■ Written instruction: In your copy, leave out the pictures; write out all the data exactly.

■ Dataset extract:
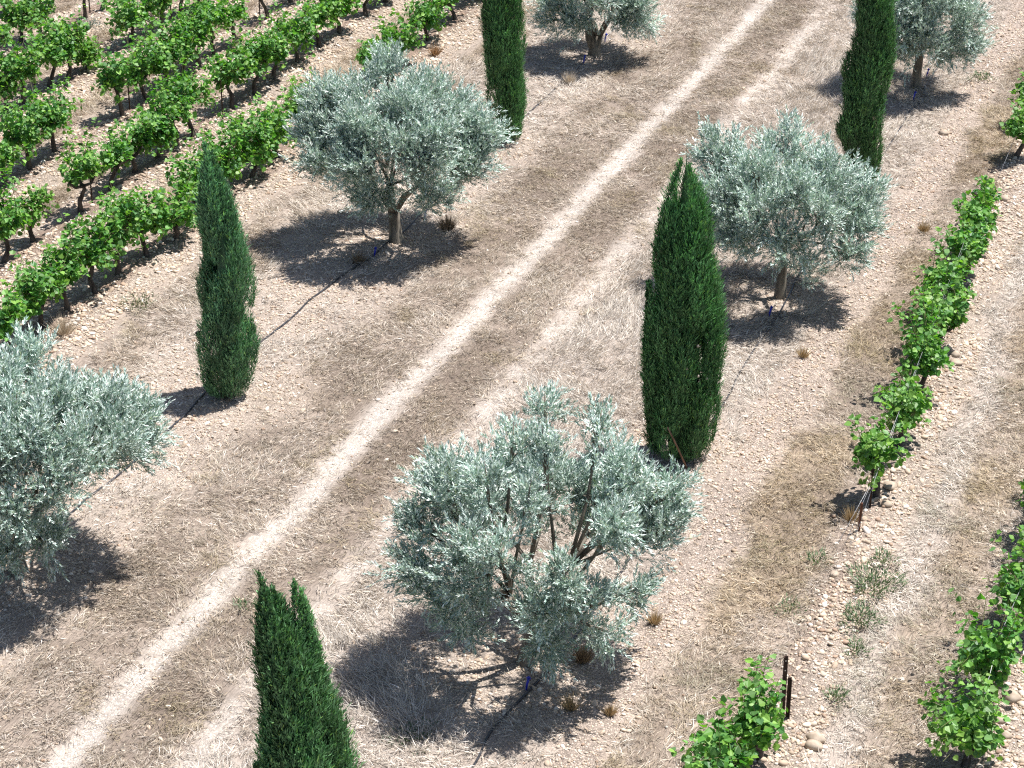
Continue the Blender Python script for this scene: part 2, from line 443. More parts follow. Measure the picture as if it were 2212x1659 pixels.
def build_pebbles():
    P = view_points(620000); f = field(P[:, 0], P[:, 1])
    dens = np.clip(f['peb'] * .42 * (.5 + ss(.3, .6, fbm(P[:, 0] * 1.6, P[:, 1] * 1.6, 333))) + f['track'] * .12 + .02, 0, 1)
    keep = RNG.random(len(P)) < dens
    P = P[keep]; f = {k: v[keep] for k, v in f.items()}; n = len(P)
    size = np.exp(RNG.normal(math.log(.021), .36, n)); size = np.clip(size, .010, .055)
    big = (P[:, 0] > -6.6) | (f['vin'] > .5)
    size *= np.where(big, 1.2, .9)
    size = np.where(f['track'] > .4, size * .75, size)
    pal = np.array([(.47, .37, .28), (.38, .29, .215), (.55, .455, .36), (.33, .23, .165), (.60, .53, .46)])
    col = pal[RNG.choice(5, n, p=[.34, .22, .24, .08, .12])] * RNG.uniform(.8, 1.15, n)[:, None]
    P3 = np.column_stack([P, hgt(P[:, 0], P[:, 1]) + size * .15])
    sm = size < .034
    print('pebbles', len(P3))
    V, Fa, C = pebble_rocks(P3[sm], size[sm], col[sm], sub=0)
    V2, Fa2, C2 = pebble_rocks(P3[~sm], size[~sm], col[~sm], sub=1)
    V = np.concatenate([V, V2]); Fa = np.concatenate([Fa, Fa2 + len(V) - len(V2)]); C = np.concatenate([C, C2])
    o = mesh_from('pebbles', V, Fa, 3, M['pebble'], C, smooth=True)
    o['kind'] = 'stuff'; o['label'] = 'countless rounded beige pebbles lying along the vine rows and paths'; o['category'] = 'pebbles'
    return n

print('blades', build_grass(), 'pebbles', build_pebbles())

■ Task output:
Continue the Blender Python script for this scene: part 2, from line 443. More parts follow. Measure the picture as if it were 2212x1659 pixels.
def build_pebbles():
    P = view_points(620000); f = field(P[:, 0], P[:, 1])
    dens = np.clip(f['peb'] * .42 * (.5 + ss(.3, .6, fbm(P[:, 0] * 1.6, P[:, 1] * 1.6, 333))) + f['track'] * .12 + .02, 0, 1)
    keep = RNG.random(len(P)) < dens
    P = P[keep]; f = {k: v[keep] for k, v in f.items()}; n = len(P)
    size = np.exp(RNG.normal(math.log(.021), .36, n)); size = np.clip(size, .010, .055)
    big = (P[:, 0] > -6.6) | (f['vin'] > .5)
    size *= np.where(big, 1.2, .9)
    size = np.where(f['track'] > .4, size * .75, size)
    pal = np.array([(.47, .37, .28), (.38, .29, .215), (.55, .455, .36), (.33, .23, .165), (.60, .53, .46)])
    col = pal[RNG.choice(5, n, p=[.34, .22, .24, .08, .12])] * RNG.uniform(.8, 1.15, n)[:, None]
    P3 = np.column_stack([P, hgt(P[:, 0], P[:, 1]) + size * .15])
    sm = size < .034
    print('pebbles', len(P3))
    V, Fa, C = pebble_rocks(P3[sm], size[sm], col[sm], sub=0)
    V2, Fa2, C2 = pebble_rocks(P3[~sm], size[~sm], col[~sm], sub=1)
    V = np.concatenate([V, V2]); Fa = np.concatenate([Fa, Fa2 + len(V) - len(V2)]); C = np.concatenate([C, C2])
    o = mesh_from('pebbles', V, Fa, 3, M['pebble'], C, smooth=True)
    o['kind'] = 'stuff'; o['label'] = 'countless rounded beige pebbles lying along the vine rows and paths'; o['category'] = 'pebbles'
    return n

print('blades', build_grass(), 'pebbles', build_pebbles())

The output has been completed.